On preparing for the large 2016 crop:

“We heard the ag community speak up about the potential for a large crop and we responded,” says Hamilton, noting they repaired more than 700 hopper cars and brought locomotives out of storage over summer.

“Through the summer months, we had over 5,000 hopper cars parked and stored, not moving. Now we’ve put them all in service.”

On contacting grain companies for more grain in week 14:

“In week 14 in particular, we had the orders come in for the following week, and we noticed we had additional capacity. So rather than store grain cars or have them sit idle, we actually went back to grain companies and approached them, asking if there were more orders they could put in for the next week,” he says. “We’re expecting for the balance of the crop year that ordering will be strong.”

Explaining tweets (as above) saying “CN is meeting 100 percent of contracted car orders.” What does this mean?

“New this year we provided opportunity for grain companies to enter into contracts with reciprocal penalties.

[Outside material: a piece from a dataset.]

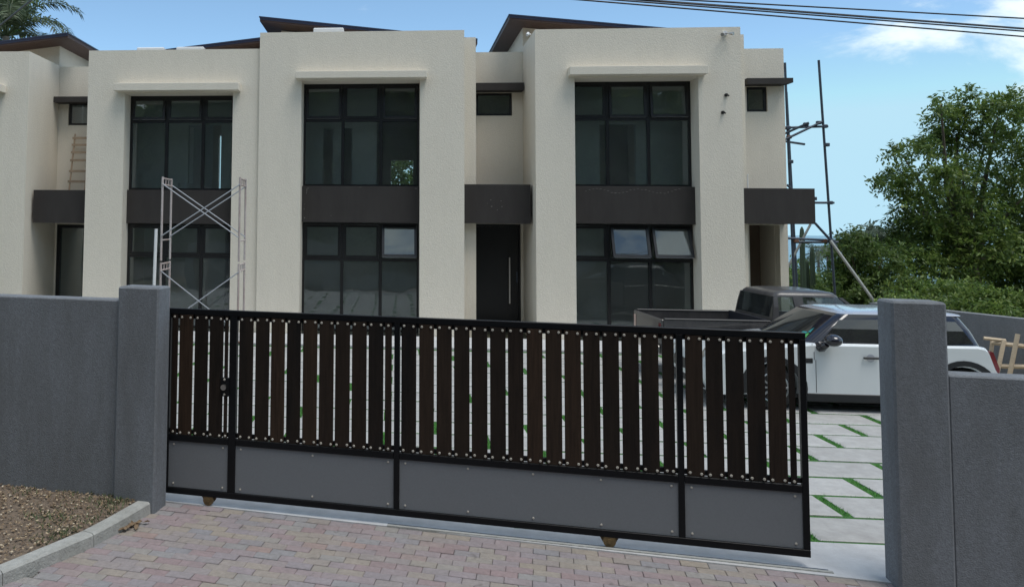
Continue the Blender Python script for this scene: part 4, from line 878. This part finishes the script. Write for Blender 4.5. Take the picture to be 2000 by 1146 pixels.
# ------------------------------------------------------------------ overhead lines
def cable(pl, p2, sag, label, lo=-2.0, hi=2.2, r=.012):
    bm = B(); pts = []
    for i in range(25):
        t_ = lo + (hi - lo) * i / 24; u = (t_ - lo) / (hi - lo); p = pl.lerp(p2, t_); p.z -= sag * (4 * u * (1 - u)) - sag * (4 * (-lo / (hi - lo)) * (1 + lo / (hi - lo))) ; pts.append(p)
    path(bm, pts, [r] * 25, 6); tag(put('power_cable', bm, 'cable'), label, 'cable', 'overhead cables'); return pts
ends_ = []
for (p0, p1, dY, lab) in (((1330, 0), (2000, 36.5), .35, 'topmost overhead cable crossing the upper right sky'), ((1240, 0), (2000, 57), .15, 'second highest overhead cable crossing the upper right sky'), ((1195, 0), (2000, 61.5), .0, 'third overhead cable from the top, close under the second'), ((1130, 0), (2000, 72), -.2, 'lowest overhead cable crossing the upper right sky'), ((1262, 0), (2000, 56), .25, 'overhead cable running almost along the second one')):
    ends_.append(cable(at(*p0, 12 + dY), at(*p1, 13.86 + dY), .0, lab, -1.6, 1.9))
for k, sd_ in ((0, 'left'), (-1, 'right')):
    c = sum((e[k] for e in ends_), Vector()) / len(ends_)
    po = thing('utility_pole', 'wooden utility pole carrying the overhead cables, ' + sd_ + ' of the gate', 'utility pole', (c.x, c.y, 0), 0, 'utility poles')
    bm = B(); tube(bm, (c.x, c.y, -.2), (c.x, c.y, c.z + .6), .15, 12, .11); put('pole', bm, 'pole_wood', po, 40)
    bm = B(); box(bm, c.x - .06, c.x + .06, c.y - .8, c.y + .8, c.z - .12, c.z - .02); put('crossarm', bm, 'pole_wood', po)
a, b = at(0, 50, 14), at(62, 0, 11.6); bm = B(); d = b - a; path(bm, [a - d * 1.2, a, b, b + d * 3.0], [.016] * 4, 6)
tag(put('service_cable', bm, 'cable'), 'thick dark cable slanting across the top left corner in front of the palm', 'cable')

# ------------------------------------------------------------------ trees and plants
r1 = np.random.default_rng(21)
big = [(1880, 200, 18), (1893, 188, 12), (1850, 235, 34), (1838, 205, 16), (1905, 228, 22), (1930, 205, 18), (1950, 225, 32), (1985, 205, 32), (2025, 235, 45), (1868, 262, 34), (1800, 292, 24), (1776, 292, 15), (1760, 300, 9), (1748, 298, 6), (1836, 286, 26), (1925, 275, 32), (1975, 285, 40), (2030, 310, 50),
       (1737, 355, 14), (1724, 352, 8), (1745, 372, 10), (1760, 350, 24), (1795, 360, 34), (1850, 350, 32), (1880, 330, 22), (1905, 345, 36), (1955, 350, 36), (2010, 375, 50), (1762, 398, 22), (1800, 412, 38), (1860, 410, 42), (1915, 410, 42), (1975, 430, 42), (2040, 450, 50),
       (1770, 450, 26), (1815, 468, 42), (1870, 475, 44), (1930, 480, 42), (1990, 500, 46), (1765, 495, 26), (1795, 520, 36), (1850, 535, 42), (1910, 545, 44), (1970, 555, 44), (2030, 560, 46)]
big = [(x, y, r * (.70 if y < 330 else .78 if y < 440 else .92)) for x, y, r in big]
lb = pxlobes(big, 25.5, 1.6, r1)
lb += [((p[0][0] * 1.08 + .5 + r1.normal(0, .3), p[0][1] + 2.0, p[0][2] * 1.02), p[1] * 1.05, .85) for p in lb[30::2]]
bb = at(1900, 600, 26); tree('broadleaf_tree', 'tall loose broadleaf tree at the right edge, sky showing through its top', 'tree', (bb.x, 26, -.1), limbs_for((bb.x, 26, -.1), lb, r1, .24, n=16), lb, 30, 12, .36, .145, .055, 'leaf', r1)
sh = [(1655, 500, 26), (1680, 488, 20), (1652, 532, 22), (1690, 520, 30), (1725, 505, 30), (1650, 565, 28), (1695, 560, 34), (1735, 550, 34), (1670, 595, 30), (1720, 595, 30)]
l2 = pxlobes(sh, 23.8, .7, r1); l2 += [(tuple(at(1662, 478, 23.5)), .25, 1), (tuple(at(1672, 472, 23.5)), .18, 1)]
bb = at(1690, 600, 23.8); tree('bushy_tree', 'bushy mid green tree left of the tall one, behind the slanting shore', 'tree', (bb.x, 23.8, -.1), limbs_for((bb.x, 23.8, -.1), l2, r1, .1, n=6), l2, 42, 12, .34, .12, .045, 'leaf_light', r1)
hd = [(1770, 575, 26), (1800, 590, 28), (1840, 585, 30), (1885, 590, 32), (1930, 600, 32), (1975, 610, 34), (2025, 615, 36), (1760, 600, 22), (1860, 615, 26), (1950, 625, 26)]
for i in range(5):
    l3 = pxlobes(hd[i * 2:i * 2 + 2], 20.5 - i * .8, .4, r1); c = l3[0][0]
    tree('hedge_shrub', ['dense dark shrub just left of the right gate pillar', 'dense shrub above the right gate pillar', 'dense shrub right of the gate pillar, above the side wall', 'dense shrub over the side wall, second from the right edge', 'dense shrub over the side wall at the right edge'][i], 'shrub', (c[0], c[1], -.1), limbs_for((c[0], c[1], -.1), l3, r1, .06, n=2), l3, 60, 12, .28, .10, .04, 'leaf', r1, group='shrubs along the side wall')
fr_ = [(1690, 462, 20), (1660, 466, 12), (1720, 462, 18), (1745, 470, 16), (1700, 478, 20)]
l4 = pxlobes(fr_, 58, 1, r1, .35); bb = at(1700, 540, 58); tree('rain_tree', 'distant pale flat topped tree beyond the bushy tree', 'tree', (bb.x, 58, tz(58)), limbs_for((bb.x, 58, tz(58)), l4, r1, .3, n=4), l4, 7, 10, .9, .4, .16, 'leaf_far', r1)
for i, (px, py, rr, Y) in enumerate([(1568, 560, 24, 36), (1610, 560, 26, 38), (1640, 570, 26, 34), (1550, 530, 18, 42), (1628, 556, 16, 46), (1652, 600, 26, 30)]):
    l5 = pxlobes([(px, py, rr), (px + 12, py + 12, rr * .8), (px - 8, py + 18, rr * .8), (px, py + 30, rr * .8)], Y, .4, r1); bb = at(px, py, Y)
    tree('far_shrub', ['far light green shrub between the cacti', 'far light green shrub under the distant palms', 'light green shrub at the foot of the right scaffold tube', 'small far shrub just right of the end wall', 'far shrub right of the distant palms', 'low light green shrub behind the pickup windscreen'][i], 'shrub', (bb.x, Y, tz(Y)), limbs_for((bb.x, Y, tz(Y)), l5, r1, .08, n=2), l5, 22, 10, .5, .2, .08, 'leaf_light', r1, group='shrubs beyond the scaffold')
def palm(label, base, top, nf, fl, ll, m, rng, tr=.16, group=None, nleaf=46, lw=.05, elev=(-20, 70), az=None):
    t = thing('palm_tree', label, 'palm', base, 0, group)
    b, c = Vector(base), Vector(top); bm = B(); path(bm, [b, b.lerp(c, .4) + Vector((.1, 0, 0)), c], [tr * 1.2, tr, tr * .7], 10); put('trunk', bm, 'palm_bark', t, 60)
    for i in range(nf):
        a = (2 * math.pi * i / nf + rng.normal(0, .15)) if az is None else az[i][0]; e = rad(rng.uniform(*elev)) if az is None else az[i][1]
        d = Vector((math.cos(a) * math.cos(e), math.sin(a) * math.cos(e), math.sin(e))); pts = []; p = c.copy(); st_ = fl / 14
        for k in range(15):
            pts.append(p.copy()); p = p + d * st_; d.z -= .11 + .02 * k * .4; d.normalize()
        bm = B(); path(bm, pts, [.03 * (1 - k / 16) + .004 for k in range(15)], 5)
        for k in range(nleaf):
            u = .12 + .87 * k / nleaf; j = min(13, int(u * 14)); q = pts[j].lerp(pts[j + 1], u * 14 - j); dd = (pts[j + 1] - pts[j]).normalized(); sd_ = dd.cross(Vector((0, 0, 1))).normalized()
            L_ = ll * (1 - .6 * abs(u - .45)) * rng.uniform(.85, 1.1)
            for sg in (-1, 1):
                dr = (sd_ * sg * .8 + dd * .55 + Vector((rng.normal(0, .1), rng.normal(0, .1), rng.normal(.05, .15)))).normalized(); wv_ = dd * lw
                tip = q + dr * L_ * .6 + (dr + Vector((0, 0, -.75))).normalized() * L_ * .4; mid_ = q + dr * L_ * .55
                v = [bm.verts.new(x) for x in (q, mid_ + wv_ * .5, tip, mid_ - wv_ * .5)]; bm.faces.new(v)
        put('frond', bm, m, t)
    return t
r2 = np.random.default_rng(4)
c = at(12, 72, 31); palm('large palm with arching fronds above the roof at the top left corner', (c.x - .3, 31, -.1), (c.x, 31, c.z), 19, 3.7, .85, 'frond', r2, .2, nleaf=70, lw=.06, elev=(0, 80))
l6 = pxlobes([(-40, -10, 60), (0, 0, 44), (38, 2, 26), (10, 40, 26), (-60, 50, 60)], 34, .8, r1); bb = at(-20, 40, 34); tree('broadleaf_tree', 'dark leafy tree behind the palm in the top left corner', 'tree', (bb.x, 34, -.1), limbs_for((bb.x, 34, -.1), l6, r1, .2, n=4), l6, 18, 12, .6, .22, .08, 'leaf', r1)
for i, (px, py, Y) in enumerate([(1598, 498, 62), (1616, 494, 58)]):
    c = at(px, py, Y); palm(['distant palm just right of the tall cacti', 'distant palm left of the right scaffold tube'][i], (c.x, Y, tz(Y)), tuple(c), 13, 1.9, .45, 'leaf_far', r2, .12, 'distant palms', nleaf=26, lw=.07, elev=(-10, 70))
def cactus(label, px, py, Y, r):
    p = at(px, py, Y); n = 16; bm = B(); rings = []; hs = [0, .3, .6, .9, .97, 1.0]
    for k, hh in enumerate(hs):
        rr = r * (1, 1.02, 1, .95, .7, .25)[k]; rings.append([bm.verts.new((p.x + rr * (1 - .18 * (j % 2)) * math.cos(2 * math.pi * j / n), Y + rr * (1 - .18 * (j % 2)) * math.sin(2 * math.pi * j / n), -.1 + (p.z + .1) * hh)) for j in range(n)])
    for a, b in zip(rings, rings[1:]):
        for j in range(n): bm.faces.new((a[j], a[(j + 1) % n], b[(j + 1) % n], b[j]))
    bm.faces.new(rings[-1]); tag(put('columnar_cactus', bm, 'cactus'), label, 'cactus', 'columnar cacti by the scaffold')
cactus('tallest columnar cactus, leftmost of the three beside the scaffold', 1566, 443, 24, .075); cactus('middle columnar cactus, shortest of the three beside the scaffold', 1576, 508, 24.4, .065); cactus('rightmost columnar cactus of the three beside the scaffold', 1586, 481, 24.2, .07)
# a garden tree behind the houses, seen through a rear window
l7 = [((0.6 + r1.normal(0, .8), 31 + r1.normal(0, .6), 2.6 + k * .35), .9, .9) for k in range(8)]
tree('garden_tree', 'green garden tree glimpsed through the rear window of the middle house', 'tree', (.6, 31, -.1), limbs_for((.6, 31, -.1), l7, r1, .12, n=3), l7, 10, 10, .5, .22, .09, 'leaf_light', r1)
# roadside trees behind the viewer; they show in the window glass
r3 = np.random.default_rng(9); proto = None
for i in range(18):
    x, y = -27 + 6.4 * (i % 9) + (3 if i > 8 else 0) + r3.uniform(-1, 1), (-15 if i < 9 else -20) + r3.uniform(-1.5, 1.5)
    if proto is None:
        lo = [((r3.normal(0, 2.1), r3.normal(0, 1.6), .9 + 14.5 * k / 27 + r3.normal(0, .5)), r3.uniform(1.5, 2.2), .85) for k in range(28)]
        proto = tree('roadside_tree', 'large leafy roadside tree across the street, behind the viewer', 'tree', (0, 0, 0), limbs_for((0, 0, 0), lo, r3, .3, n=8), lo, 4.6, 12, 1.1, .5, .24, 'leaf', r3, group='roadside trees across the street')
        t = proto; ch = list(proto.children)
    else:
        t = proto.copy(); COL.objects.link(t)
        for c_ in ch: k = c_.copy(); COL.objects.link(k); k.parent = t
    t.location = (x, y, -.1); t.rotation_euler = (0, 0, r3.uniform(0, 6.28)); t.scale = (1, 1, r3.uniform(.9, 1.1))
for o in bpy.data.objects:
    if '_world' in o: del o['_world']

These contracts are for customers large and small — as small as 10 cars,” says Hamilton. “That allows them to exercise those contracts throughout the crop year.”

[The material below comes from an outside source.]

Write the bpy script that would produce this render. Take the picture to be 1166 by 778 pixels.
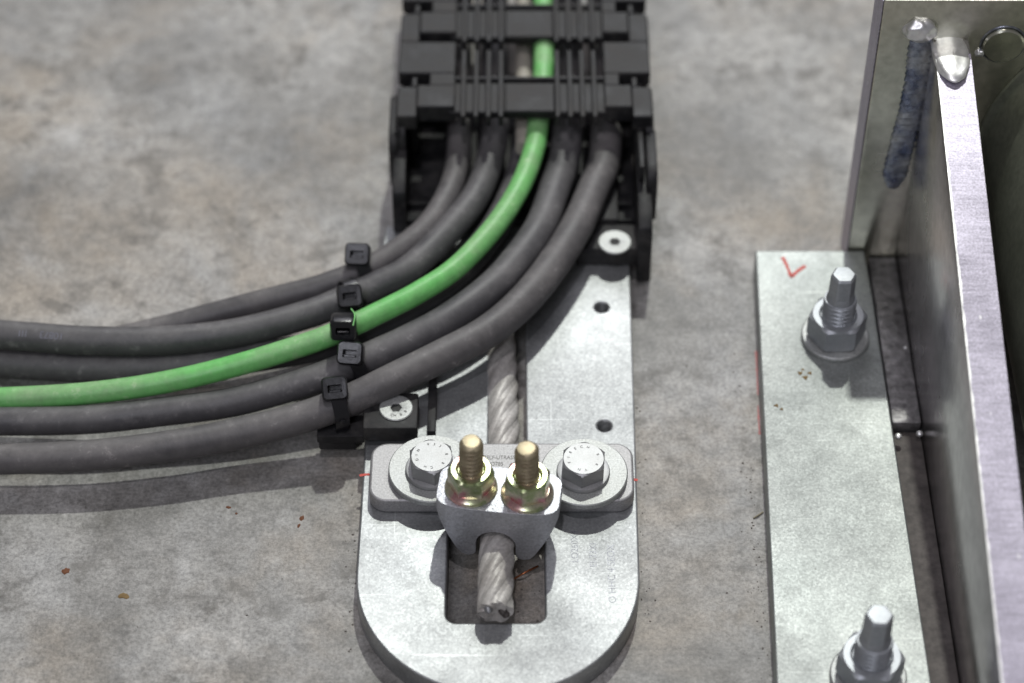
import bpy, bmesh, math, random
from mathutils import Vector, Matrix
random.seed(7)
sc = bpy.context.scene
for o in list(bpy.data.objects): bpy.data.objects.remove(o)
col = sc.collection
S = 0.001                                   # everything below is written in millimetres
PI = math.pi

# ------------------------------------------------------------------ camera
PITCH = math.radians(47)
CAM = Vector((0, -860*math.cos(PITCH), 10+860*math.sin(PITCH)))
cd = bpy.data.cameras.new('camera'); cam = bpy.data.objects.new('camera', cd); col.objects.link(cam)
cam.location = CAM*S; cam.rotation_euler = (PI/2-PITCH, 0, 0)
cd.sensor_width = 36; cd.lens = 2700/1166*36
cd.clip_start = 0.01; cd.clip_end = 100
cd.dof.use_dof = True; cd.dof.focus_distance = 0.802; cd.dof.aperture_fstop = 5.6; cd.dof.aperture_blades = 0
sc.camera = cam

# ------------------------------------------------------------------ light of the hall, with added fills
w = bpy.data.worlds.new('World'); sc.world = w; w.use_nodes = True
bg = w.node_tree.nodes['Background']; bg.inputs[0].default_value = (0.84, 0.82, 0.86, 1); bg.inputs[1].default_value = 0.16
def area(name, loc, size, power, color, size_y=None):
    l = bpy.data.lights.new(name, 'AREA'); l.shape = 'DISK' if size_y is None else 'RECTANGLE'
    l.size = size; l.energy = power; l.color = color
    if size_y: l.size_y = size_y
    o = bpy.data.objects.new(name, l); col.objects.link(o); o.location = loc
    o.rotation_euler = (Vector((0, 0, 0))-Vector(loc)).to_track_quat('-Z', 'Y').to_euler()
    return o
KEY = math.radians(32)
area('hall_lamp', (0.27, 3.2*math.sin(KEY), 3.2*math.cos(KEY)), 0.07, 50, (0.97, 1.0, 0.93))
area('second_hall_lamp', (-0.1, -0.70, 3.0), 0.10, 15, (0.96, 0.92, 1.0))
area('front_fill', (-0.5, -1.9, 2.3), 0.7, 17, (0.88, 0.89, 1.0))  # added soft fill from the viewer's side, lifts the front faces
area('soft_fill_panel', (0.4, 3.0, 2.7), 2.8, 50, (0.92, 0.91, 1.0), 1.8)  # added unseen panel, gives the metal plates something bright to reflect
sc.view_settings.view_transform = 'Standard'; sc.view_settings.look = 'None'
sc.view_settings.exposure = 0; sc.view_settings.gamma = 1; sc.view_settings.use_curve_mapping = False

# ------------------------------------------------------------------ placing: a sight line meets a plane of known height
FX = Vector((1, 0, 0)); FF = Vector((0, math.cos(PITCH), -math.sin(PITCH))); FU = FX.cross(FF)
def at(u, v, z):
    d = FF+FX*((u-583)/2700)-FU*((v-389)/2700)
    return CAM+d*((z-CAM.z)/d.z)
def aty(u, v, y):
    d = FF+FX*((u-583)/2700)-FU*((v-389)/2700)
    return CAM+d*((y-CAM.y)/d.y)

# ------------------------------------------------------------------ materials
def mat(name):
    m = bpy.data.materials.new(name); m.use_nodes = True
    nt = m.node_tree; b = nt.nodes['Principled BSDF']
    return m, nt, b
def N(nt, t, **k):
    n = nt.nodes.new(t)
    for a, v in k.items():
        if a in n.inputs.keys() if not a.startswith('_') else False: n.inputs[a].default_value = v
        else: setattr(n, a.lstrip('_'), v)
    return n
def coord(nt, scale=(1, 1, 1), obj=True):
    tc = nt.nodes.new('ShaderNodeTexCoord'); mp = nt.nodes.new('ShaderNodeMapping')
    mp.inputs['Scale'].default_value = scale
    nt.links.new(tc.outputs['Object'], mp.inputs['Vector']); return mp.outputs[0]
def noise(nt, vec, scale, detail=4, rough=.5, dist=0):
    n = nt.nodes.new('ShaderNodeTexNoise'); n.inputs['Scale'].default_value = scale
    n.inputs['Detail'].default_value = detail; n.inputs['Roughness'].default_value = rough
    n.inputs['Distortion'].default_value = dist
    nt.links.new(vec, n.inputs['Vector']); return n.outputs['Fac']
def ramp(nt, fac, stops):
    r = nt.nodes.new('ShaderNodeValToRGB'); e = r.color_ramp.elements
    while len(e) < len(stops): e.new(0.5)
    for i, (p, c) in enumerate(stops):
        e[i].position = p
        e[i].color = (c, c, c, 1) if isinstance(c, (int, float)) else (*c, 1)
    nt.links.new(fac, r.inputs[0]); return r.outputs[0]
def mix(nt, fac, a, b, mode='MIX'):
    n = nt.nodes.new('ShaderNodeMix'); n.data_type = 'RGBA'; n.blend_type = mode
    for s, x in ((0, fac), (6, a), (7, b)):
        if isinstance(x, (int, float)): n.inputs[s].default_value = x
        elif isinstance(x, tuple): n.inputs[s].default_value = (*x, 1)
        else: nt.links.new(x, n.inputs[s])
    return n.outputs[2]
def math_(nt, op, a, b=0.0):
    n = nt.nodes.new('ShaderNodeMath'); n.operation = op
    for i, x in enumerate((a, b)):
        if isinstance(x, (int, float)): n.inputs[i].default_value = x
        else: nt.links.new(x, n.inputs[i])
    return n.outputs[0]
def bump(nt, b, h, strength, dist, prev=None):
    n = nt.nodes.new('ShaderNodeBump'); n.inputs['Strength'].default_value = strength
    n.inputs['Distance'].default_value = dist
    nt.links.new(h, n.inputs['Height'])
    if prev: nt.links.new(prev, n.inputs['Normal'])
    nt.links.new(n.outputs[0], b.inputs['Normal']); return n.outputs[0]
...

He notes the contracts require CN pay a penalty if it doesn’t provide a contracted car. The shipper pays if they order a car but don’t use it. Approximately 50 percent of orders so far, on a weekly basis, have been for contracted cars. Spot orders make up the rest.

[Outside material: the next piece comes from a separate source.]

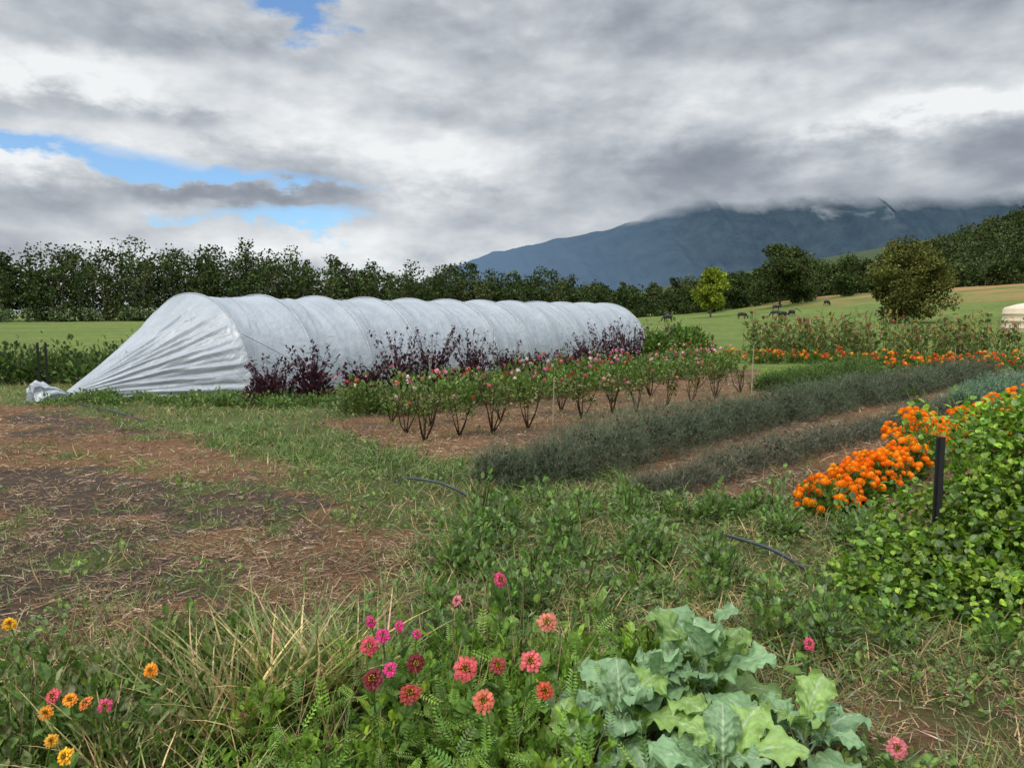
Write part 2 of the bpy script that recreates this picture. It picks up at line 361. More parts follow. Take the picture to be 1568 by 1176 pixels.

“We have been able to meet, through the first 15 weeks, 100 percent of those contracted orders as they’ve been coming in,” he says.

Has there been an intentional shift in CN’s strategy for communicating with the rest of the grain industry? Maybe lessons learned from the grain shipping backlog of 2013-14?

“Yeah. It really is about learning from the industry,” says Fenske. “We’ve really stepped up communication, and we think communication and collaboration is key to making sure grain does get to market in a timely way … It’s about everyone communicating on a regular basis…about sharing more information.”

On the discrepancy between the Ag Transport Coalition’s rail performance data versus the more complementary internal numbers posted on CN’s website:

“Directionally, the numbers are quite similar, certainly on CN’s performance, but the Ag Transport Coalition report does only capture 90 percent of Western Canadian grain that’s moving. That’s one difference,” notes Hamilton.

The other difference, say Hamilton and Fenske, is CN doesn’t count cancelled orders and it validates each order to ensure it has terminal authorization and legally required shipping info.

“Directionally, I think the Ag Transport Coalition report shows CN is meeting 90-plus percent of orders and that’s consistent with what CN is reporting as well,” he says.

Transport Minister Marc Garneau says he’s going to introduce new rail legislation in spring. Why CN wants to see the end of extended interswitching implemented in Bill C-30 (the temporary legislation implemented following the backlog in 2014):

“The reality is extended interswitching actually reduced capacity, because in doing an interswitch…what ends up happening, that railcar will sit at the interchange. It will take extra time to get from CN to CP, and all that extra time being added doesn’t move the grain any faster. In fact it moves it much slower, which is effectively taking capacity out of the system,” says Hamilton.

“We feel the capacity-increasing hope for extended interswitching has not materialized, so we would hope that will be addressed.”

On changes to the maximum revenue entitlement (aka revenue cap) for shipping grain:

“It certainly doesn’t encourage us to make investments that are required,” he says, noting approximately two-thirds of CN’s 11,000 hopper car fleet will reach its maximum age in the next 10 to 20 years. “The way the MRE is currently structured does not provide adequate incentive for the railways to make that investment.”